### Task statement
Extract exactly the range of lines bounded by the line containing "Write the bpy" and the final line of the listing, both ends included, and no other lines.

====

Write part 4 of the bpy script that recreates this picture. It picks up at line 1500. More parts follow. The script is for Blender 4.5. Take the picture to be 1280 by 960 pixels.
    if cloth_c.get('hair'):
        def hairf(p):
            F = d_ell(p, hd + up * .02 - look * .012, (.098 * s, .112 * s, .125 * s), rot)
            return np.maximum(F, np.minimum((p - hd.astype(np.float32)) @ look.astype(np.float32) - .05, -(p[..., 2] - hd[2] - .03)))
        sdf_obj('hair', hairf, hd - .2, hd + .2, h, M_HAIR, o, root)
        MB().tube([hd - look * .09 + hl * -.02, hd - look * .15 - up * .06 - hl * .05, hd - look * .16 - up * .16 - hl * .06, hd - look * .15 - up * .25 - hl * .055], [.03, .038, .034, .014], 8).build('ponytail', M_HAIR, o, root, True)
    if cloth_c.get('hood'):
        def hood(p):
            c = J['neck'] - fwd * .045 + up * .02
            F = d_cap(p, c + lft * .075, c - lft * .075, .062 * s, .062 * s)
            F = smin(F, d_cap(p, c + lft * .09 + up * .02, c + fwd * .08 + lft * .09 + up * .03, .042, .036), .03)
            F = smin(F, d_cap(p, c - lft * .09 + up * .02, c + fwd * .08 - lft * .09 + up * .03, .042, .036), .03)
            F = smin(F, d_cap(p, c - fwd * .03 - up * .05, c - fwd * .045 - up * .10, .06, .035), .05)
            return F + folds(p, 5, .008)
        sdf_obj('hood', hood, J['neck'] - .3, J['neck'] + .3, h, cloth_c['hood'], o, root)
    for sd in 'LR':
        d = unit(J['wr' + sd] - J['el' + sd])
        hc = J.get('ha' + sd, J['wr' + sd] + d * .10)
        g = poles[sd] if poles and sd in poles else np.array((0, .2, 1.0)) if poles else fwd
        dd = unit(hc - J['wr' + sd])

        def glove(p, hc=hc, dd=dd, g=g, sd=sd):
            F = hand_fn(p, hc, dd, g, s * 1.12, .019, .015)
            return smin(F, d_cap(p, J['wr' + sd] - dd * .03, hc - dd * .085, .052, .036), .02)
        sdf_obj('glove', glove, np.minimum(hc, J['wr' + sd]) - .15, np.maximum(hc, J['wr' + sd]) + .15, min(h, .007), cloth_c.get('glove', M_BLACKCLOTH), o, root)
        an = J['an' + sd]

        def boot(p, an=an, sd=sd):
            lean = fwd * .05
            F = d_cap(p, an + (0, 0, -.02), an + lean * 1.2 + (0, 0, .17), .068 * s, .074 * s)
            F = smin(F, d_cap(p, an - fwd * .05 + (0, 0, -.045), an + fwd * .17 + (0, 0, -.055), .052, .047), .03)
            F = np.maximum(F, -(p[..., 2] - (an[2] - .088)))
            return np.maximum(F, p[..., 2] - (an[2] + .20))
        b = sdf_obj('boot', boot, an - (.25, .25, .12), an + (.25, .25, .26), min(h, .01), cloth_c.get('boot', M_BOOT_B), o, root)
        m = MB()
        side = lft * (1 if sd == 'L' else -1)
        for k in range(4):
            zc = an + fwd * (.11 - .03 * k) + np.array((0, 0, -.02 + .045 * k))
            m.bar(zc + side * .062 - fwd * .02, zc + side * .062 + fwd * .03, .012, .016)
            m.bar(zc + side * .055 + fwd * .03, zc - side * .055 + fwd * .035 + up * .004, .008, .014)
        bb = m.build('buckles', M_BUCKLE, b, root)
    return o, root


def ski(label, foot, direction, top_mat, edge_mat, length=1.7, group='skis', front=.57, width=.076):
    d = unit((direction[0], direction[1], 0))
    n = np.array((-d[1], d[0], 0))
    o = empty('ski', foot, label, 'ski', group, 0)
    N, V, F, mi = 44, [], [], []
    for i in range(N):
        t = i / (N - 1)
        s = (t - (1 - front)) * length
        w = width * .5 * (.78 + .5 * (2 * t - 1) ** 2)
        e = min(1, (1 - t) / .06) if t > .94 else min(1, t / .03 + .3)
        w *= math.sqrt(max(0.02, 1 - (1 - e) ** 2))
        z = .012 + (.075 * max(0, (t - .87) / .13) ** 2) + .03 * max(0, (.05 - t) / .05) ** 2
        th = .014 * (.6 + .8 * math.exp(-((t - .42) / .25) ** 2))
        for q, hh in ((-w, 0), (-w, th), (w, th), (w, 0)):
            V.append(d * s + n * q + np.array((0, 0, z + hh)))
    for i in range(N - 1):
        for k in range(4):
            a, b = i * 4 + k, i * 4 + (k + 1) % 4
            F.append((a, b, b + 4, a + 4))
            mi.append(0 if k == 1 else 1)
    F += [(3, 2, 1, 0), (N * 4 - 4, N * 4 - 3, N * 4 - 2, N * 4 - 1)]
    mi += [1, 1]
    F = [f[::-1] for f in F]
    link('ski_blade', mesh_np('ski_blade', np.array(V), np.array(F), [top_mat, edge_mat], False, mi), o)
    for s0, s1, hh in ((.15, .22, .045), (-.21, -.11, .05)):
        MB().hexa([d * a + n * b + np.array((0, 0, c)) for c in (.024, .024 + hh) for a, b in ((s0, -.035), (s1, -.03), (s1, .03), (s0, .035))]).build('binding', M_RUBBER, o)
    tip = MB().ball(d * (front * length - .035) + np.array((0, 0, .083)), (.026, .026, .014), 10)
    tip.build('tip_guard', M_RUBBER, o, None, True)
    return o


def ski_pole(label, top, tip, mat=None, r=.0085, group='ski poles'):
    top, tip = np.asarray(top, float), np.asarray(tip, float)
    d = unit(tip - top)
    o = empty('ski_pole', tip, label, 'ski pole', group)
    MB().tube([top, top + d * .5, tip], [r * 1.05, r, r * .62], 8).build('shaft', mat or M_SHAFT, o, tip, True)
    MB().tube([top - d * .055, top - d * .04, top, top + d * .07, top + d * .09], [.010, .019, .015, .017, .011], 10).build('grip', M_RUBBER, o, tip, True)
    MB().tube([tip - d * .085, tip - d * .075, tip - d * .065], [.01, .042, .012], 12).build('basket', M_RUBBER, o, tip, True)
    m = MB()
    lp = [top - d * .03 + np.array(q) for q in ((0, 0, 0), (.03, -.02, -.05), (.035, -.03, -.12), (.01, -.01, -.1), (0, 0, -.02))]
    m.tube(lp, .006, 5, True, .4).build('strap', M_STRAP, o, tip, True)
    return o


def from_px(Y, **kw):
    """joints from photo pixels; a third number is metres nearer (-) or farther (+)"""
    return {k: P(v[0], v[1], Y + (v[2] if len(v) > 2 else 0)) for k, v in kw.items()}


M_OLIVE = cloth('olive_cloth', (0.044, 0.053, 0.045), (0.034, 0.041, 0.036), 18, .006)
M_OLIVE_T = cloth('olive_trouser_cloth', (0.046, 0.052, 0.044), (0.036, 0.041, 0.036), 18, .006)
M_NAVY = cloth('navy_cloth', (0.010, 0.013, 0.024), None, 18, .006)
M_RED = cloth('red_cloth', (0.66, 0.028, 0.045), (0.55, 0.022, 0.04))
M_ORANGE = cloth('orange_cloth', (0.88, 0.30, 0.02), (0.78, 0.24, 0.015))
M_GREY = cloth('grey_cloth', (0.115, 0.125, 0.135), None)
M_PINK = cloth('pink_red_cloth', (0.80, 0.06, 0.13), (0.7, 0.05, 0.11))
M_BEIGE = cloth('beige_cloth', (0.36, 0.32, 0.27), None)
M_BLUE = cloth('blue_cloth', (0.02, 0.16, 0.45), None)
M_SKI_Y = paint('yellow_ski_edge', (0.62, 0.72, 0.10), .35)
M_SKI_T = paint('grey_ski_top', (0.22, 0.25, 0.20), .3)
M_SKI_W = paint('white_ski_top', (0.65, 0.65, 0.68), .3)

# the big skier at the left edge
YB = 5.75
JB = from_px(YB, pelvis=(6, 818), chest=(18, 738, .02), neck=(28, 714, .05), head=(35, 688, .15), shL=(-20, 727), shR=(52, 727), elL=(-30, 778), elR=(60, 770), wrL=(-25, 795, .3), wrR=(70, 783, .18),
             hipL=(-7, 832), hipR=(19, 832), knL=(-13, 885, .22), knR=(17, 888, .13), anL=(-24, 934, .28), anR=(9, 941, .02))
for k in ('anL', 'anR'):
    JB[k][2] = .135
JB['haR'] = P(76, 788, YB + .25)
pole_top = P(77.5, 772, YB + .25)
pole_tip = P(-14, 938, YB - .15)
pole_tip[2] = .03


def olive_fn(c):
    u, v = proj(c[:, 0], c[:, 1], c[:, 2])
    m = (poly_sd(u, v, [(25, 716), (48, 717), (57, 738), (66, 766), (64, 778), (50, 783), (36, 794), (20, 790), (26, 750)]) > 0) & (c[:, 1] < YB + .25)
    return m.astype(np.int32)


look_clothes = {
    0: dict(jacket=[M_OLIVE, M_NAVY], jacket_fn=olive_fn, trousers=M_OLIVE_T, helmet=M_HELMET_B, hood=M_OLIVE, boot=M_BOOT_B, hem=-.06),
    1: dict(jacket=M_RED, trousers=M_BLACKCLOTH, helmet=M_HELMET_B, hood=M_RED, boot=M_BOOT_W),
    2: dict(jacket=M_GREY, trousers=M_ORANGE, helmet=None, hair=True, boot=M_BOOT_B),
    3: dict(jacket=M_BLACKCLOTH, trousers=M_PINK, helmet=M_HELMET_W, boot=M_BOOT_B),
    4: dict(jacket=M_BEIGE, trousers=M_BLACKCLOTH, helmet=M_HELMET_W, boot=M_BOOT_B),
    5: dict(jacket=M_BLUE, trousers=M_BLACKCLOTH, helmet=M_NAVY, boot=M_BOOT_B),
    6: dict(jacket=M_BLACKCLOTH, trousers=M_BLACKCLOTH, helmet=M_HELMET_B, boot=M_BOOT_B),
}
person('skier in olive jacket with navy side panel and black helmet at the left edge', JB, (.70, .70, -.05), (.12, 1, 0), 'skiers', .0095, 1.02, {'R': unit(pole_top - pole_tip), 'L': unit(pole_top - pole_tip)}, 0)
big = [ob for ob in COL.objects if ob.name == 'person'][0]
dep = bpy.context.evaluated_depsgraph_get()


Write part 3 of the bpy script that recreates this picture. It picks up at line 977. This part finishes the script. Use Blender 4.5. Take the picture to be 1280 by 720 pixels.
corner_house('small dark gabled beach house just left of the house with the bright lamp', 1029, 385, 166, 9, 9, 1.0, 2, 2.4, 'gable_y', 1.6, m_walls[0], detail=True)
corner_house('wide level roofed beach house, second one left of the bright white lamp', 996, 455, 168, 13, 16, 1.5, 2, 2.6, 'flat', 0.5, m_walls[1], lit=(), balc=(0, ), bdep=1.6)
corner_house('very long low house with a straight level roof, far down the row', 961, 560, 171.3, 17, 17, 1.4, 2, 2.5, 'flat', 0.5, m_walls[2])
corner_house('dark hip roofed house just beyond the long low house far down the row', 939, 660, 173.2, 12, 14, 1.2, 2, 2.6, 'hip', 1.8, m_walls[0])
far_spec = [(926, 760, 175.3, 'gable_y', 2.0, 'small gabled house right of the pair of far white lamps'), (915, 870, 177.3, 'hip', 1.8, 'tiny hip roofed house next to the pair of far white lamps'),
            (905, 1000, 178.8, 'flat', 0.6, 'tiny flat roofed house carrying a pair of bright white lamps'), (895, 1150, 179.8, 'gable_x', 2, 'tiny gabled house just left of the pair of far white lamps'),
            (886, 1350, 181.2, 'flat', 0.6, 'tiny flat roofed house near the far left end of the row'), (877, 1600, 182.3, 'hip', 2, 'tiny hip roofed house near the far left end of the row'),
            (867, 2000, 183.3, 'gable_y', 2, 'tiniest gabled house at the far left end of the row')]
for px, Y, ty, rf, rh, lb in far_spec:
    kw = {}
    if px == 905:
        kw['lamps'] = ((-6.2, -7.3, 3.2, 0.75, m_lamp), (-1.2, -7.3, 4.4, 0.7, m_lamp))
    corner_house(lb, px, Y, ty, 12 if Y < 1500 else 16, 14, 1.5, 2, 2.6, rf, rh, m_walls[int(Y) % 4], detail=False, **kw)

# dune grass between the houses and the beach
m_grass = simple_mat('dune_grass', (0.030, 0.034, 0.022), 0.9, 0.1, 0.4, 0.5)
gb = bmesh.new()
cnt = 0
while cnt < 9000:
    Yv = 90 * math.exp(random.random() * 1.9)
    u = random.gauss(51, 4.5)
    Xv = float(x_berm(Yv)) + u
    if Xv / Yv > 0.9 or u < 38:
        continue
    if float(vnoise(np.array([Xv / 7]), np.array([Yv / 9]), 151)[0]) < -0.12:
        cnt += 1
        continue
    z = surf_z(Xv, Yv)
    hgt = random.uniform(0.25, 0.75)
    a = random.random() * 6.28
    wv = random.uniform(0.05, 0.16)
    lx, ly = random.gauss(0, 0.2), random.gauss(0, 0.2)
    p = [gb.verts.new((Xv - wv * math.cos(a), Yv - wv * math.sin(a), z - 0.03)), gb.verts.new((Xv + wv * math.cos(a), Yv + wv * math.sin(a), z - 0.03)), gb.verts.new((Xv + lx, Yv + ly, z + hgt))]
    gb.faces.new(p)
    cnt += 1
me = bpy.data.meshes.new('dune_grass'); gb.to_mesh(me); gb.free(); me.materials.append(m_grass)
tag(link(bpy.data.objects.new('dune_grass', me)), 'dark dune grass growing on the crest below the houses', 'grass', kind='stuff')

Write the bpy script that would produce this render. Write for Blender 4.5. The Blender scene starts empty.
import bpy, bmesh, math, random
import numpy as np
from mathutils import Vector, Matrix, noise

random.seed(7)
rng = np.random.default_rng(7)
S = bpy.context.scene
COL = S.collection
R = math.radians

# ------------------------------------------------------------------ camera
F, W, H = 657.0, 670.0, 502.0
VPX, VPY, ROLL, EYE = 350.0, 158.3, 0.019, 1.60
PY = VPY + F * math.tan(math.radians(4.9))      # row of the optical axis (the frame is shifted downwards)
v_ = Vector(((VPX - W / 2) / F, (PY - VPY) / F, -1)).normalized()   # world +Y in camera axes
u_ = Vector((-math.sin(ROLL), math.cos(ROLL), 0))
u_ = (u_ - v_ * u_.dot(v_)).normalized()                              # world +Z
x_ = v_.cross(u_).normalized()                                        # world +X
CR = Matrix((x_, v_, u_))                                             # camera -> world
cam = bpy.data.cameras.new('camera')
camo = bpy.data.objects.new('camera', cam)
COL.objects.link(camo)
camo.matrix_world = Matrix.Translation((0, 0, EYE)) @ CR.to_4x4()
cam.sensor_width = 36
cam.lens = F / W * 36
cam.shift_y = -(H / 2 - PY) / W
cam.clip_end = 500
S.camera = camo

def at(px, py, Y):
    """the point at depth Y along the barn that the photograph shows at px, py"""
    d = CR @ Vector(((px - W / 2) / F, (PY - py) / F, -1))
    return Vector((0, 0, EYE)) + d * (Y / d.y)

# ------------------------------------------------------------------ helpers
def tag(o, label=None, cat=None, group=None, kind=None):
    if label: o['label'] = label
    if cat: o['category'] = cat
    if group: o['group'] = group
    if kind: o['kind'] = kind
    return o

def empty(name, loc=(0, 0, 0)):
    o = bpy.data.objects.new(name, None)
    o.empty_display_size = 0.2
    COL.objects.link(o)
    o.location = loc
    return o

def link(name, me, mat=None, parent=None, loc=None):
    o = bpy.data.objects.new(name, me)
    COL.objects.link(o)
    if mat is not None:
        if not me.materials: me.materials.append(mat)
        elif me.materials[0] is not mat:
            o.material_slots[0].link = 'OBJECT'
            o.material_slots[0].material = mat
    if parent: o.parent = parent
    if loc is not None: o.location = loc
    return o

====

### Answer in full
Write the bpy script that would produce this render. Write for Blender 4.5. The Blender scene starts empty.
import bpy, bmesh, math, random
import numpy as np
from mathutils import Vector, Matrix, noise

random.seed(7)
rng = np.random.default_rng(7)
S = bpy.context.scene
COL = S.collection
R = math.radians

# ------------------------------------------------------------------ camera
F, W, H = 657.0, 670.0, 502.0
VPX, VPY, ROLL, EYE = 350.0, 158.3, 0.019, 1.60
PY = VPY + F * math.tan(math.radians(4.9))      # row of the optical axis (the frame is shifted downwards)
v_ = Vector(((VPX - W / 2) / F, (PY - VPY) / F, -1)).normalized()   # world +Y in camera axes
u_ = Vector((-math.sin(ROLL), math.cos(ROLL), 0))
u_ = (u_ - v_ * u_.dot(v_)).normalized()                              # world +Z
x_ = v_.cross(u_).normalized()                                        # world +X
CR = Matrix((x_, v_, u_))                                             # camera -> world
cam = bpy.data.cameras.new('camera')
camo = bpy.data.objects.new('camera', cam)
COL.objects.link(camo)
camo.matrix_world = Matrix.Translation((0, 0, EYE)) @ CR.to_4x4()
cam.sensor_width = 36
cam.lens = F / W * 36
cam.shift_y = -(H / 2 - PY) / W
cam.clip_end = 500
S.camera = camo

def at(px, py, Y):
    """the point at depth Y along the barn that the photograph shows at px, py"""
    d = CR @ Vector(((px - W / 2) / F, (PY - py) / F, -1))
    return Vector((0, 0, EYE)) + d * (Y / d.y)

# ------------------------------------------------------------------ helpers
def tag(o, label=None, cat=None, group=None, kind=None):
    if label: o['label'] = label
    if cat: o['category'] = cat
    if group: o['group'] = group
    if kind: o['kind'] = kind
    return o

def empty(name, loc=(0, 0, 0)):
    o = bpy.data.objects.new(name, None)
    o.empty_display_size = 0.2
    COL.objects.link(o)
    o.location = loc
    return o

def link(name, me, mat=None, parent=None, loc=None):
    o = bpy.data.objects.new(name, me)
    COL.objects.link(o)
    if mat is not None:
        if not me.materials: me.materials.append(mat)
        elif me.materials[0] is not mat:
            o.material_slots[0].link = 'OBJECT'
            o.material_slots[0].material = mat
    if parent: o.parent = parent
    if loc is not None: o.location = loc
    return o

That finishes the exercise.